Oil prices experienced a V-shaped move, with WTI crude falling over 4% intraday before erasing most losses, and Brent crude falling nearly 4% before turning positive. WTI crude for July delivery closed down $0.19 at $76.60 per barrel, a decline of 0.25%, falling nearly 10% for the week. Brent crude for August delivery closed up $0.30 at $79.85 per barrel, a gain of 0.38%. NYMEX July gasoline futures closed at $2.9949 per gallon, NYMEX July heating oil futures closed at $3.1273 per gallon, and NYMEX July natural gas futures closed at $3.2330 per million British thermal units.

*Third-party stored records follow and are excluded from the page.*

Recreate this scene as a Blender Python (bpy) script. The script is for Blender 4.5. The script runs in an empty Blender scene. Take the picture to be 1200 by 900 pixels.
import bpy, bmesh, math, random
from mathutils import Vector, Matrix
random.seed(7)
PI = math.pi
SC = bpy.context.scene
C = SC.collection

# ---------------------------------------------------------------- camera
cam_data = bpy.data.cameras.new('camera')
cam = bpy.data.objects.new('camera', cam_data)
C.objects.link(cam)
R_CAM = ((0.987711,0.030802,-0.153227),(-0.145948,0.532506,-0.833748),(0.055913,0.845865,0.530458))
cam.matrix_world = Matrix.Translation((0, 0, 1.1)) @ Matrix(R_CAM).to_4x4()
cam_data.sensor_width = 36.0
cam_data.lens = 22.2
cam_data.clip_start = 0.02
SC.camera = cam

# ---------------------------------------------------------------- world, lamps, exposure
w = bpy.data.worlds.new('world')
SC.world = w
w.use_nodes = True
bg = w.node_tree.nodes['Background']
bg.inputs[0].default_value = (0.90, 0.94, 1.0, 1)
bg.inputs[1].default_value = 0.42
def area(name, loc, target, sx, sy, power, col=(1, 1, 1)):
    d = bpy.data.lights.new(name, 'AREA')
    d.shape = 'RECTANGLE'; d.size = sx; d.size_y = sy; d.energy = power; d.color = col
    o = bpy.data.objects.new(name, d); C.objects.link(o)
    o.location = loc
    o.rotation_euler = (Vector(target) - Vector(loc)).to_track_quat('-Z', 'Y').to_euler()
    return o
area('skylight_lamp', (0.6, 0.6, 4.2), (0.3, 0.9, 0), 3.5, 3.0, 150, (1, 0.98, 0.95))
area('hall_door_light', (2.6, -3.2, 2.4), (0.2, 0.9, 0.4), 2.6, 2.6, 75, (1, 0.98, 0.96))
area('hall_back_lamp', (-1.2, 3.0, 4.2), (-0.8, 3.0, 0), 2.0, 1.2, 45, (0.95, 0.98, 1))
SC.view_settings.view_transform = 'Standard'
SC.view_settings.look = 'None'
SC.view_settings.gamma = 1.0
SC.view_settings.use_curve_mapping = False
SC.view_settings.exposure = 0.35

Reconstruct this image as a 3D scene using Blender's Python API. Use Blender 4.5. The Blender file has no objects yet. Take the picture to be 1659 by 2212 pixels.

Gold and silver plunged sharply, with gold futures, which had risen for four consecutive days, falling over 3% intraday before a narrow rebound for the week. At the New York close, spot gold fell 1.10% to $4,210.35 per ounce, and COMEX gold futures fell 3.41% to $4,232.00 per ounce. Spot silver fell 3.27% to $65.7071 per ounce, falling for six consecutive weeks, the longest weekly losing streak in three years, and COMEX silver futures fell 3.09% to $66.385 per ounce. At the New York close, COMEX copper futures fell 1.76% to $6.4425 per pound, spot platinum fell 2.40%, and spot palladium fell 2.79%. LME copper closed down $124 at $13,690 per ton, LME tin closed down $1,691 at $53,653 per ton, and LME nickel closed down $218 at $17,842 per ton.